▶ _What the task requires_
Pictures are not part of the copy. Retype the lines from the first one through the line that contains "from mathutils import".

Collection entries
__________
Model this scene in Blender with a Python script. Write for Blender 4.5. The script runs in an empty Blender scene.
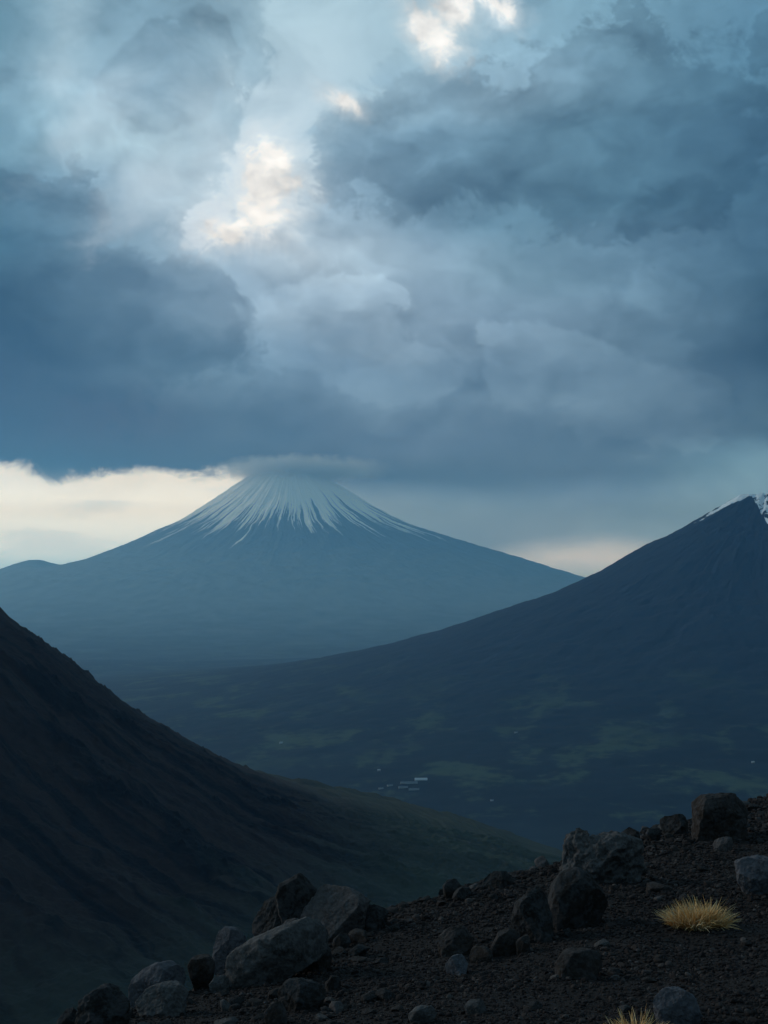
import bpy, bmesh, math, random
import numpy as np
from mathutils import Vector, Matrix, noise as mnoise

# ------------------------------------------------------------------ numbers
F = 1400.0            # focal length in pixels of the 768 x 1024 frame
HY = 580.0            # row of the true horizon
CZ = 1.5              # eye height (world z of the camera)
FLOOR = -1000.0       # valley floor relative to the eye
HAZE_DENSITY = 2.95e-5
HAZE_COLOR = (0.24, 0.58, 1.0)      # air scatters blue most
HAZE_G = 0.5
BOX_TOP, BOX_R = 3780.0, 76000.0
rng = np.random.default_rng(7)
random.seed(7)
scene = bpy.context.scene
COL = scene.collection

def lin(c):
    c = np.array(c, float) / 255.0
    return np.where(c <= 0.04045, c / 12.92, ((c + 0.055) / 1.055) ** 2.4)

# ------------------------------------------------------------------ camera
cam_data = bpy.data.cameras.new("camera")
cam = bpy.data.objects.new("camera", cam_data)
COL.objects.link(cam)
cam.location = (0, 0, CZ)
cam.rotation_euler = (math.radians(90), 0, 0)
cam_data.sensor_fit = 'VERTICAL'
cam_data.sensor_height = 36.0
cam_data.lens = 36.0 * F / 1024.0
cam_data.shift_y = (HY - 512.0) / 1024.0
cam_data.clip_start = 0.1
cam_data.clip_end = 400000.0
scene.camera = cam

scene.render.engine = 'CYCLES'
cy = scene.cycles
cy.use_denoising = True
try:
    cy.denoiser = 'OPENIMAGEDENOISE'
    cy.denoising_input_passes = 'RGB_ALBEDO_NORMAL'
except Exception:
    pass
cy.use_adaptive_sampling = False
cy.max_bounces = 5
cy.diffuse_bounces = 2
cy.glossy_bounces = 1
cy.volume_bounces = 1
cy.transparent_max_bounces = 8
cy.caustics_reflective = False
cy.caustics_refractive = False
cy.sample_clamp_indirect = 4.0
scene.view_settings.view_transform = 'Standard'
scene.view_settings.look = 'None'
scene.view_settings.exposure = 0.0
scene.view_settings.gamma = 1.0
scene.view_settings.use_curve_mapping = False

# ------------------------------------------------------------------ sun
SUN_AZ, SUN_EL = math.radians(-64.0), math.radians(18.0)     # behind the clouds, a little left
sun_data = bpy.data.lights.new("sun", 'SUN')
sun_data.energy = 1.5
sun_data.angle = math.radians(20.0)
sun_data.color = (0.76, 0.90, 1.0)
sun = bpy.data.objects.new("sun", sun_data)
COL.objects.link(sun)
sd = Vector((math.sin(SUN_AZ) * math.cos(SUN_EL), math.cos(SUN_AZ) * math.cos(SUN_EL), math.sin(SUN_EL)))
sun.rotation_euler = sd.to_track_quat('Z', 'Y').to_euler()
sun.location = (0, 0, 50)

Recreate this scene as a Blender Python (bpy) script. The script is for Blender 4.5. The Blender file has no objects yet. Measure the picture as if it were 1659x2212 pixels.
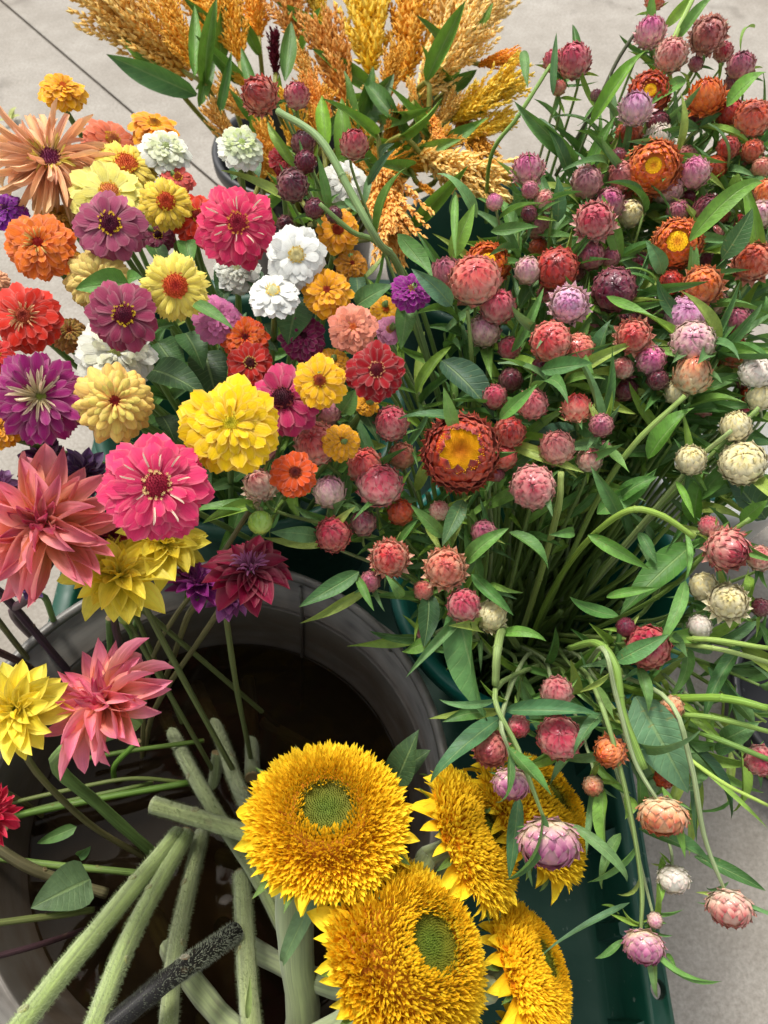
__________
▶ _Exercise solution_
Model this scene in Blender with a Python script. Write for Blender 4.5. The script runs in an empty Blender scene.
import bpy, bmesh, math, random
import numpy as np
from mathutils import Vector, Matrix, noise as mnoise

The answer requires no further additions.